Tatsächlich hatte es von Beginn an Streit um die Ausschreibung des Landkreises gegeben. Der hatte nämlich zum ersten Mal einen Genehmigungswettbewerb ausgelobt: Statt um den Preis zu feilschen stand diesmal fest, wie viel Zuschüsse der ÖPNV-Betreiber zu erwarten hat: Gewonnen hat der, der das umfangreichste Angebot machte. Allerdings war die Bewertung der Angebot umstritten. Bis heute sehen sich Kreis und zwei Altanbieter vor Gericht.
"Bei der Vergabe sind die Folgen der Entscheidung nicht ins Kalkül gezogen worden", sagt Antje Heinrich, Geschäftsführerin eines der beiden Busunternehmen, die noch gegen den Landkreis klagen. Sie habe im guten Glauben gehandelt, zunächst "20 Jahre ÖPNV zu machen". "Und das will ich heute noch." Allerdings nicht nur, weil ihr Rückforderungen des Landes ins Haus stehen. Derzeit beantworte sie den Anhörungsbogen des Landesverwaltungsamtes, der dieser Tage abgeschickt wird. Es geht um Fördermittel, die im ÖPNV eingesetzt werden sollten. Der LRH rechnet dem Land vor, allein im Kreis Wittenberg insgesamt sieben Millionen Euro Förderung für Busse und Betriebshöfe ausgeschüttet zu haben, die nun brach liegen.

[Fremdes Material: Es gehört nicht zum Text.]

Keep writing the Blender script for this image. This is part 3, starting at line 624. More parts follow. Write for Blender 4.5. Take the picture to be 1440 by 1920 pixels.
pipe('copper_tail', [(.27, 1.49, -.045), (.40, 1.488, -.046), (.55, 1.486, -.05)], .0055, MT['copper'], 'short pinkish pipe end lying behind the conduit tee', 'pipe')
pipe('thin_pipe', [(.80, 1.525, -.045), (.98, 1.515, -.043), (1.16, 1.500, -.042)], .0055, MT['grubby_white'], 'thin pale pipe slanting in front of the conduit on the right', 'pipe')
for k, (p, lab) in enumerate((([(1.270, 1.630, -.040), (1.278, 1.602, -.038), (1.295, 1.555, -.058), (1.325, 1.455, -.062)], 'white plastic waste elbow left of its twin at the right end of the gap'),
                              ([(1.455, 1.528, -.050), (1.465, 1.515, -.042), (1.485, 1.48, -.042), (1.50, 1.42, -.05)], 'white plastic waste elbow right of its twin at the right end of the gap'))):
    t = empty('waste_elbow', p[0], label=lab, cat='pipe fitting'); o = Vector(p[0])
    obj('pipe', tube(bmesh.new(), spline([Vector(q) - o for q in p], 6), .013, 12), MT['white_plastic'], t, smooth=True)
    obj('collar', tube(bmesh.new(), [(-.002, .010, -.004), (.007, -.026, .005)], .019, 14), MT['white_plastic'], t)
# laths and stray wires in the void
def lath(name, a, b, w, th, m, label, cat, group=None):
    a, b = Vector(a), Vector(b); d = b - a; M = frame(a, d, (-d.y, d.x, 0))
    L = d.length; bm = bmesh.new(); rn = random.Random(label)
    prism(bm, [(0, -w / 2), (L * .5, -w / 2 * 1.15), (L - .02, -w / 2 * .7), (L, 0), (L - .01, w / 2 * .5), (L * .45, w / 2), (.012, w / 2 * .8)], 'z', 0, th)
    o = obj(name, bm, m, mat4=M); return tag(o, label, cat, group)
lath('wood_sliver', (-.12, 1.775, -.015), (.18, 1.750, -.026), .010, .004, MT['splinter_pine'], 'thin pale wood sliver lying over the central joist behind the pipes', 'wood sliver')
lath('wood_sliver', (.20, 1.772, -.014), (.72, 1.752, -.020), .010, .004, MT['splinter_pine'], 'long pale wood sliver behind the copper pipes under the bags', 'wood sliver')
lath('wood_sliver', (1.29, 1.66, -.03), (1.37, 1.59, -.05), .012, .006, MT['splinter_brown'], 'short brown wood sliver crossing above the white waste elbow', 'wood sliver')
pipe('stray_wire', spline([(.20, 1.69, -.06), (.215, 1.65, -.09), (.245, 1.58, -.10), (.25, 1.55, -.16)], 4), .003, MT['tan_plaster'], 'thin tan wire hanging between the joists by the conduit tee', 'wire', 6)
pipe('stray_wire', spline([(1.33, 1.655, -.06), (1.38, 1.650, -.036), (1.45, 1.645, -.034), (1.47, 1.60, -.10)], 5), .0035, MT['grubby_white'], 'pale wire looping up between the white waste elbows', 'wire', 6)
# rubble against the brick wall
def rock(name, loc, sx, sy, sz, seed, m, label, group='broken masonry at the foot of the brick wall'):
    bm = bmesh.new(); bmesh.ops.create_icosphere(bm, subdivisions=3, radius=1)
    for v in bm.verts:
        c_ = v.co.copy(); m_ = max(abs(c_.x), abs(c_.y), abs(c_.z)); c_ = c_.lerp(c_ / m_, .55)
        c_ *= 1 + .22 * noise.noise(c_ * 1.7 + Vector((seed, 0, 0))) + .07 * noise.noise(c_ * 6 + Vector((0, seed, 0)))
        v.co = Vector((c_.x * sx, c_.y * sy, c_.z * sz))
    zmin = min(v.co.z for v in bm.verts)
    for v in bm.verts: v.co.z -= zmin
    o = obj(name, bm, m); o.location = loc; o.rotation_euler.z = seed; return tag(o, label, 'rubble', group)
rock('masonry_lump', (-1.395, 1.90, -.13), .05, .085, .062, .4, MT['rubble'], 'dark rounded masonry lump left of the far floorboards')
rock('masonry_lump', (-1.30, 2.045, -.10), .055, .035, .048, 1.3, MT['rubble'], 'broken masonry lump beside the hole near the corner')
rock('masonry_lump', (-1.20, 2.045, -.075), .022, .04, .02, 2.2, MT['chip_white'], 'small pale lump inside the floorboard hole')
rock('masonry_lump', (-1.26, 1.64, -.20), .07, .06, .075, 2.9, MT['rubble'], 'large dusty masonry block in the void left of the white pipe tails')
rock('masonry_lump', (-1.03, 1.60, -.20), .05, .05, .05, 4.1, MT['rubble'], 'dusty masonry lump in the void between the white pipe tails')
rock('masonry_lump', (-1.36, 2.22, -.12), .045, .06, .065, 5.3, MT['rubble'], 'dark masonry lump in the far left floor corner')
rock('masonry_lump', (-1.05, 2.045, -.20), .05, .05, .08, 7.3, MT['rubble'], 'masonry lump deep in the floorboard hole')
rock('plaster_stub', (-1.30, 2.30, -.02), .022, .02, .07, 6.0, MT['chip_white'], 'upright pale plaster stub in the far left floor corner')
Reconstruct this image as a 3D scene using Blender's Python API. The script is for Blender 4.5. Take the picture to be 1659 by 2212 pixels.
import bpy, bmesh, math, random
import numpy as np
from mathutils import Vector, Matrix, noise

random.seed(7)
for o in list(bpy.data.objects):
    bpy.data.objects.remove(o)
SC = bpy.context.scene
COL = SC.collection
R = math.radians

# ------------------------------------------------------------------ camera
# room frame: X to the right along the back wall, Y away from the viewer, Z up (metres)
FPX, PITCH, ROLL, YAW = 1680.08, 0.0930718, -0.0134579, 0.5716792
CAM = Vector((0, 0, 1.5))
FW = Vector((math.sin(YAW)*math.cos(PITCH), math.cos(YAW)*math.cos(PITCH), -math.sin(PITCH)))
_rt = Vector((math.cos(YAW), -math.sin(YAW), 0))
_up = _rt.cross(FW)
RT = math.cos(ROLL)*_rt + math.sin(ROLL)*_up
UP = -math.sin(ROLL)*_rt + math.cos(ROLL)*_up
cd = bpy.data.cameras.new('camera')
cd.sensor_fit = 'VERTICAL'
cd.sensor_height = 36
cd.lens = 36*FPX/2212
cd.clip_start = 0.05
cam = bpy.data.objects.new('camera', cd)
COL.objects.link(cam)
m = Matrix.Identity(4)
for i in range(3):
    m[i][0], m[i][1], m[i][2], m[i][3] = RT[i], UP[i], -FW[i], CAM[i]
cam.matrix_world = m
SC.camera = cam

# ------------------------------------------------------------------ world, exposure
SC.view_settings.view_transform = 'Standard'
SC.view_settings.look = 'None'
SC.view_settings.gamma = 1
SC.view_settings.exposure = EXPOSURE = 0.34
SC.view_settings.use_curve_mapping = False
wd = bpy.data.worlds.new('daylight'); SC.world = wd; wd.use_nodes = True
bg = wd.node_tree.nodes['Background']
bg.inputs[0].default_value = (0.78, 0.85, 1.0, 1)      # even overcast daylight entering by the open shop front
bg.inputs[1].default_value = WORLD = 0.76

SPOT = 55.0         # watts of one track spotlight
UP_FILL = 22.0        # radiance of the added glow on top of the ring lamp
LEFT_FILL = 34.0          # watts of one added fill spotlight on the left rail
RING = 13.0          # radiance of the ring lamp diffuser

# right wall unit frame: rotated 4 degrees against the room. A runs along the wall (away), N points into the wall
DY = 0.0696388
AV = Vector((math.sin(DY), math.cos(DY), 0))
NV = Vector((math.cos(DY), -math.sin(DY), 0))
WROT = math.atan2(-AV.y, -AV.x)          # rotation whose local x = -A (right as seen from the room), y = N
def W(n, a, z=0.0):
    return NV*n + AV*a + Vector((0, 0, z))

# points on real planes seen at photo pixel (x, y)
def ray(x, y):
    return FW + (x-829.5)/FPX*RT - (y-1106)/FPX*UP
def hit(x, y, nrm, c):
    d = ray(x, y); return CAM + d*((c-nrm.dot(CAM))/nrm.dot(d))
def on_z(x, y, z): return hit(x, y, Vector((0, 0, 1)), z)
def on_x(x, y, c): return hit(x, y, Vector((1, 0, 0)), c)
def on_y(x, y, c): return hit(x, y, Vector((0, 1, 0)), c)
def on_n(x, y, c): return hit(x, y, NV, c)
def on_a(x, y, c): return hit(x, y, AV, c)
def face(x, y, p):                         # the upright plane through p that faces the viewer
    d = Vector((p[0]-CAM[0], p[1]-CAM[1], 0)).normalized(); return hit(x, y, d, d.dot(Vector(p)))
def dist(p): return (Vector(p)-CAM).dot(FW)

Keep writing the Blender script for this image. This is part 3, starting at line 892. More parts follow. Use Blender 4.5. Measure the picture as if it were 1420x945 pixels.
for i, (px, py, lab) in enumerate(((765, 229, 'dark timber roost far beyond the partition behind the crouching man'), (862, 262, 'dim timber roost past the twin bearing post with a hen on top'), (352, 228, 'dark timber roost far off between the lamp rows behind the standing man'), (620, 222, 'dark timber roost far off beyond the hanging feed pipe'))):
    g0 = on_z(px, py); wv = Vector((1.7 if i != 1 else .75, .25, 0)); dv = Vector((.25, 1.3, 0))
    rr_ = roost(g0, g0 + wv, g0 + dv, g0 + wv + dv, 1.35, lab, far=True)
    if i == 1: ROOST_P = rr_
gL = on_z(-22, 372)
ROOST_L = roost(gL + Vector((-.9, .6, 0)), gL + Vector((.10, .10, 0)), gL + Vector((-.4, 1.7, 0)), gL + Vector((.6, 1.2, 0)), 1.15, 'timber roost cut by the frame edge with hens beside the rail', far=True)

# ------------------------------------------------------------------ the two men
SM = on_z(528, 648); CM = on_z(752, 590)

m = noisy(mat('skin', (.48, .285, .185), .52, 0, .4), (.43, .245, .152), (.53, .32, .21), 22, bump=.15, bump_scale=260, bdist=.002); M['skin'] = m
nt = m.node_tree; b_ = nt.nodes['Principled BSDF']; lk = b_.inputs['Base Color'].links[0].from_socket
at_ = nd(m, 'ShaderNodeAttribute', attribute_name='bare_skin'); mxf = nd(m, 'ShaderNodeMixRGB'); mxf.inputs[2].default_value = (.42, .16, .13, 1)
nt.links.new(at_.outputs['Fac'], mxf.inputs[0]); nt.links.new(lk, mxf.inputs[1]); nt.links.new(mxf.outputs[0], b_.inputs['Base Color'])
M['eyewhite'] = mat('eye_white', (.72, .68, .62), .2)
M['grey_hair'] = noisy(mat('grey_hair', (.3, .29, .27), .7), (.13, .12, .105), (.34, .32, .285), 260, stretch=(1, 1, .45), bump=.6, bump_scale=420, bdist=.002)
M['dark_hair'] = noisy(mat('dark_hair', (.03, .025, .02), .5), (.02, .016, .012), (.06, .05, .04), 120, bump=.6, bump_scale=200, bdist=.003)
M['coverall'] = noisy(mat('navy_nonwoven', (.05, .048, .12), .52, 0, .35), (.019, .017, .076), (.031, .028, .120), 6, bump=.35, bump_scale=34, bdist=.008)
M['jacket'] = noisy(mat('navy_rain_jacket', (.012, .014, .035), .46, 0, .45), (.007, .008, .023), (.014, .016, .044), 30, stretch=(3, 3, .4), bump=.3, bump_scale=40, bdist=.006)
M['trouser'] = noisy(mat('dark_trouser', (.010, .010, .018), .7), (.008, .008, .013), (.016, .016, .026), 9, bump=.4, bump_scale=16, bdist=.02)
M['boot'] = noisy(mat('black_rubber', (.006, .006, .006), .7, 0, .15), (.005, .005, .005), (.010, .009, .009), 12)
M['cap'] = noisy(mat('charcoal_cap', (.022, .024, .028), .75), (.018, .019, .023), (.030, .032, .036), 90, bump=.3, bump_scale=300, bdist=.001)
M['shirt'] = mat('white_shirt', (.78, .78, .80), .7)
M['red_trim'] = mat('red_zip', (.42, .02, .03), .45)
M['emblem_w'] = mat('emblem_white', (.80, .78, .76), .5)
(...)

"Wir waren das Unternehmen im Landkreis mit dem geringsten Anteil an Fördermitteln", sagt Frau Heinrich. "Wir haben große Teile des Verwaltungsgebäudes und die Werkstatt komplett selbst finanziert", ergänzt sie. Gefördert worden seien die Bushalle, die Hofpflasterung, die Tankstelle und drei Busse. Für "sehr naiv" hält sie die Idee des LRH, die geförderten Busse an den neuen Betreiber der Linien zu übergeben. Eine entsprechende Klausel hatte der LRH für Fördermittelbescheide angeregt. "Das wäre der i-Punkt", meint sie. Zumal der neue Betreiber schon im Vorfeld der Zuschlagserteilung seine Busse bestellt habe.
Am 23. Juni ist die mündliche Verhandlung für Heinrich vorgesehen - am gleichen Tag treffen sich der Kreis und Scalar vor dem Verwaltungsgericht. Bis dahin hält der Landkreis die Füße still. "Es gibt im Augenblick nichts zum Handeln", sagt Dannenberg. Aus dem Verfahren werde man wegen des LRH-Berichts nicht aussteigen, "Details werden wir erst nach einer erfolgten Gerichtsentscheidung regeln". Denn auch Nachteile und Verzögerungen hat der langjährige Rechtsstreit mit sich gebracht: "Wir hätten ohne anhängige Verfahren anders verhandelt", räumt Dannenberg ein. Und man hätte an den Kriterien feilen können. "Das aber würde im Moment die Chancen des Altanbieters vor Gericht steigern."
Allerdings hat der Kreis - unter Aufsicht des Landesverwaltungsamtes - doch Änderungen zugelassen: Um bis zu 28 Prozent seien einige Fahrpreises schon zwei Jahre nach Genehmigung angehoben worden, klagt der LRH - und bezweifelt, dass dem Antrag des Unternehmens auf Tariferhöhung hätte stattgegeben werden müssen. "Wir haben dafür aber auch mehr Leistungen erhalten", widerspricht Dannenberg auch in diesem Punkt. Man habe dem LRH die Gründe detailliert erläutert, "aber mit ihm war kein Reden möglich", klagt wiederum Dannenberg, "es ging nur ums Geld".